+++ INFORMATION SHOWN

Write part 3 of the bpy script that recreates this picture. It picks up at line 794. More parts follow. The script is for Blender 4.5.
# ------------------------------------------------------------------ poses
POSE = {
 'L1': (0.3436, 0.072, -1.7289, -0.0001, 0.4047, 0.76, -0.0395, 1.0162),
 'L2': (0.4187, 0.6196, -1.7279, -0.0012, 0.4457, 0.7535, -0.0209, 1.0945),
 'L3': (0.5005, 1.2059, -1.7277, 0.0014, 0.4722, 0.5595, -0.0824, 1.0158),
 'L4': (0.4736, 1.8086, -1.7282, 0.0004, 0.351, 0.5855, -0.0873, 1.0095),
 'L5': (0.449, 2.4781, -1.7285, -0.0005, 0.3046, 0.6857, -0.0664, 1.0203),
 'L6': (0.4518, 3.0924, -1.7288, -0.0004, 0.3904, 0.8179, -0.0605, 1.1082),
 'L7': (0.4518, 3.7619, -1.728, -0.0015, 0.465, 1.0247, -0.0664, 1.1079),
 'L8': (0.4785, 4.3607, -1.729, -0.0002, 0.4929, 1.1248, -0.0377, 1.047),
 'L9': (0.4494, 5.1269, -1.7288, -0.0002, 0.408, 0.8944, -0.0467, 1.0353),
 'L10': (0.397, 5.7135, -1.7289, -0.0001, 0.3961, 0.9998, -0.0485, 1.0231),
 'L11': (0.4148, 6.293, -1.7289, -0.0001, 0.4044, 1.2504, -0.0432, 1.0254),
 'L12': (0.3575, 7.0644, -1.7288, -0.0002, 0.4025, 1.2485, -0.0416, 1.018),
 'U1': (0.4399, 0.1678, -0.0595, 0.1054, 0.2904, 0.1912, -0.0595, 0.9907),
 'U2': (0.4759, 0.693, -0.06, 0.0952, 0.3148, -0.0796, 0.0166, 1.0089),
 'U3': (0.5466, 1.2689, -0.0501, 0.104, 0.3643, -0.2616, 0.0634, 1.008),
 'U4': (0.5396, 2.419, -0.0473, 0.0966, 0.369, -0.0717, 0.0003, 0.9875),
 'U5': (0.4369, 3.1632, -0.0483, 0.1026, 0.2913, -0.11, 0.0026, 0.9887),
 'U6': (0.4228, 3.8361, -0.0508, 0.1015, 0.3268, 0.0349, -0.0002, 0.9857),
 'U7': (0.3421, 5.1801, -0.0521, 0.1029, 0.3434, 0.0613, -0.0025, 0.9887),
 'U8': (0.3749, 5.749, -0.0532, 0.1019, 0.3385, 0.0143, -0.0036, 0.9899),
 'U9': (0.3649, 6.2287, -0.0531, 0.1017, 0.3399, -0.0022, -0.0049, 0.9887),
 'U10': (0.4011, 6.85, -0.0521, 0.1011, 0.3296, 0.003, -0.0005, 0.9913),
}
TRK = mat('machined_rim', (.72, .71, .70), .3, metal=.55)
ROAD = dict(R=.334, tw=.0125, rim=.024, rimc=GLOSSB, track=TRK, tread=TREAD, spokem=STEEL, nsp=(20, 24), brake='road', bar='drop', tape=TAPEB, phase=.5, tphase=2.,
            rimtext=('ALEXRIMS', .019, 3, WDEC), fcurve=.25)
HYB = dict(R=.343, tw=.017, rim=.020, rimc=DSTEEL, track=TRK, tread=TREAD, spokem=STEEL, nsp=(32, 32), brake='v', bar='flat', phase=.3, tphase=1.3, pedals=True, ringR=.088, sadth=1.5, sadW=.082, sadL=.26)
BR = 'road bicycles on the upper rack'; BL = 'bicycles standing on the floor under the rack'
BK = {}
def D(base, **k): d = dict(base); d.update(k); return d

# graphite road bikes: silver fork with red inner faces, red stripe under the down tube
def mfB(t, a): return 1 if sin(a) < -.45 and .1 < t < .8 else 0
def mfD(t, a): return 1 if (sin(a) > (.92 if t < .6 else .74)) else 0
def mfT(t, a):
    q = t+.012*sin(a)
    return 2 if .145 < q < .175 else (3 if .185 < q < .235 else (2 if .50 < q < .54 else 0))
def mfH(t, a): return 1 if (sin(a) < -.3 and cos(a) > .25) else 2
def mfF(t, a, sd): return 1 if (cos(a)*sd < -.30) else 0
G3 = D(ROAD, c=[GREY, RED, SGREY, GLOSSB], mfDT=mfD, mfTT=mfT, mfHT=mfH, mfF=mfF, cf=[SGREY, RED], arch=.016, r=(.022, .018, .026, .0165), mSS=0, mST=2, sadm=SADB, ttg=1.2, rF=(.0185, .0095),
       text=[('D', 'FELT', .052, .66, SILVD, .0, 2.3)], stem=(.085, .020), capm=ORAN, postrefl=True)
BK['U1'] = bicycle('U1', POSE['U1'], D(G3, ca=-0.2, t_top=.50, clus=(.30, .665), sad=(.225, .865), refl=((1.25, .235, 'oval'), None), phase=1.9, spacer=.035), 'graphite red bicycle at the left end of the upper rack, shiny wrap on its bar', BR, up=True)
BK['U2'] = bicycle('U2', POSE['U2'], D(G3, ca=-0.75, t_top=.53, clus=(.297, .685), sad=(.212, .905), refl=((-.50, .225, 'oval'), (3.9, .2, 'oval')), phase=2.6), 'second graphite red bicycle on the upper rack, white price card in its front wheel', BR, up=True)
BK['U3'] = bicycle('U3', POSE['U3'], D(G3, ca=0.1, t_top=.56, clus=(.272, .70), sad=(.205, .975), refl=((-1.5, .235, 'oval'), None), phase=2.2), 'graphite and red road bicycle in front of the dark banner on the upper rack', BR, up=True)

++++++

WHAT IS ASKED:
Would you reproduce the material above in full, exactly as given?

RIGHT ANSWER:
Write part 3 of the bpy script that recreates this picture. It picks up at line 794. More parts follow. The script is for Blender 4.5.
# ------------------------------------------------------------------ poses
POSE = {
 'L1': (0.3436, 0.072, -1.7289, -0.0001, 0.4047, 0.76, -0.0395, 1.0162),
 'L2': (0.4187, 0.6196, -1.7279, -0.0012, 0.4457, 0.7535, -0.0209, 1.0945),
 'L3': (0.5005, 1.2059, -1.7277, 0.0014, 0.4722, 0.5595, -0.0824, 1.0158),
 'L4': (0.4736, 1.8086, -1.7282, 0.0004, 0.351, 0.5855, -0.0873, 1.0095),
 'L5': (0.449, 2.4781, -1.7285, -0.0005, 0.3046, 0.6857, -0.0664, 1.0203),
 'L6': (0.4518, 3.0924, -1.7288, -0.0004, 0.3904, 0.8179, -0.0605, 1.1082),
 'L7': (0.4518, 3.7619, -1.728, -0.0015, 0.465, 1.0247, -0.0664, 1.1079),
 'L8': (0.4785, 4.3607, -1.729, -0.0002, 0.4929, 1.1248, -0.0377, 1.047),
 'L9': (0.4494, 5.1269, -1.7288, -0.0002, 0.408, 0.8944, -0.0467, 1.0353),
 'L10': (0.397, 5.7135, -1.7289, -0.0001, 0.3961, 0.9998, -0.0485, 1.0231),
 'L11': (0.4148, 6.293, -1.7289, -0.0001, 0.4044, 1.2504, -0.0432, 1.0254),
 'L12': (0.3575, 7.0644, -1.7288, -0.0002, 0.4025, 1.2485, -0.0416, 1.018),
 'U1': (0.4399, 0.1678, -0.0595, 0.1054, 0.2904, 0.1912, -0.0595, 0.9907),
 'U2': (0.4759, 0.693, -0.06, 0.0952, 0.3148, -0.0796, 0.0166, 1.0089),
 'U3': (0.5466, 1.2689, -0.0501, 0.104, 0.3643, -0.2616, 0.0634, 1.008),
 'U4': (0.5396, 2.419, -0.0473, 0.0966, 0.369, -0.0717, 0.0003, 0.9875),
 'U5': (0.4369, 3.1632, -0.0483, 0.1026, 0.2913, -0.11, 0.0026, 0.9887),
 'U6': (0.4228, 3.8361, -0.0508, 0.1015, 0.3268, 0.0349, -0.0002, 0.9857),
 'U7': (0.3421, 5.1801, -0.0521, 0.1029, 0.3434, 0.0613, -0.0025, 0.9887),
 'U8': (0.3749, 5.749, -0.0532, 0.1019, 0.3385, 0.0143, -0.0036, 0.9899),
 'U9': (0.3649, 6.2287, -0.0531, 0.1017, 0.3399, -0.0022, -0.0049, 0.9887),
 'U10': (0.4011, 6.85, -0.0521, 0.1011, 0.3296, 0.003, -0.0005, 0.9913),
}
TRK = mat('machined_rim', (.72, .71, .70), .3, metal=.55)
ROAD = dict(R=.334, tw=.0125, rim=.024, rimc=GLOSSB, track=TRK, tread=TREAD, spokem=STEEL, nsp=(20, 24), brake='road', bar='drop', tape=TAPEB, phase=.5, tphase=2.,
            rimtext=('ALEXRIMS', .019, 3, WDEC), fcurve=.25)
HYB = dict(R=.343, tw=.017, rim=.020, rimc=DSTEEL, track=TRK, tread=TREAD, spokem=STEEL, nsp=(32, 32), brake='v', bar='flat', phase=.3, tphase=1.3, pedals=True, ringR=.088, sadth=1.5, sadW=.082, sadL=.26)
BR = 'road bicycles on the upper rack'; BL = 'bicycles standing on the floor under the rack'
BK = {}
def D(base, **k): d = dict(base); d.update(k); return d

# graphite road bikes: silver fork with red inner faces, red stripe under the down tube
def mfB(t, a): return 1 if sin(a) < -.45 and .1 < t < .8 else 0
def mfD(t, a): return 1 if (sin(a) > (.92 if t < .6 else .74)) else 0
def mfT(t, a):
    q = t+.012*sin(a)
    return 2 if .145 < q < .175 else (3 if .185 < q < .235 else (2 if .50 < q < .54 else 0))
def mfH(t, a): return 1 if (sin(a) < -.3 and cos(a) > .25) else 2
def mfF(t, a, sd): return 1 if (cos(a)*sd < -.30) else 0
G3 = D(ROAD, c=[GREY, RED, SGREY, GLOSSB], mfDT=mfD, mfTT=mfT, mfHT=mfH, mfF=mfF, cf=[SGREY, RED], arch=.016, r=(.022, .018, .026, .0165), mSS=0, mST=2, sadm=SADB, ttg=1.2, rF=(.0185, .0095),
       text=[('D', 'FELT', .052, .66, SILVD, .0, 2.3)], stem=(.085, .020), capm=ORAN, postrefl=True)
BK['U1'] = bicycle('U1', POSE['U1'], D(G3, ca=-0.2, t_top=.50, clus=(.30, .665), sad=(.225, .865), refl=((1.25, .235, 'oval'), None), phase=1.9, spacer=.035), 'graphite red bicycle at the left end of the upper rack, shiny wrap on its bar', BR, up=True)
BK['U2'] = bicycle('U2', POSE['U2'], D(G3, ca=-0.75, t_top=.53, clus=(.297, .685), sad=(.212, .905), refl=((-.50, .225, 'oval'), (3.9, .2, 'oval')), phase=2.6), 'second graphite red bicycle on the upper rack, white price card in its front wheel', BR, up=True)
BK['U3'] = bicycle('U3', POSE['U3'], D(G3, ca=0.1, t_top=.56, clus=(.272, .70), sad=(.205, .975), refl=((-1.5, .235, 'oval'), None), phase=2.2), 'graphite and red road bicycle in front of the dark banner on the upper rack', BR, up=True)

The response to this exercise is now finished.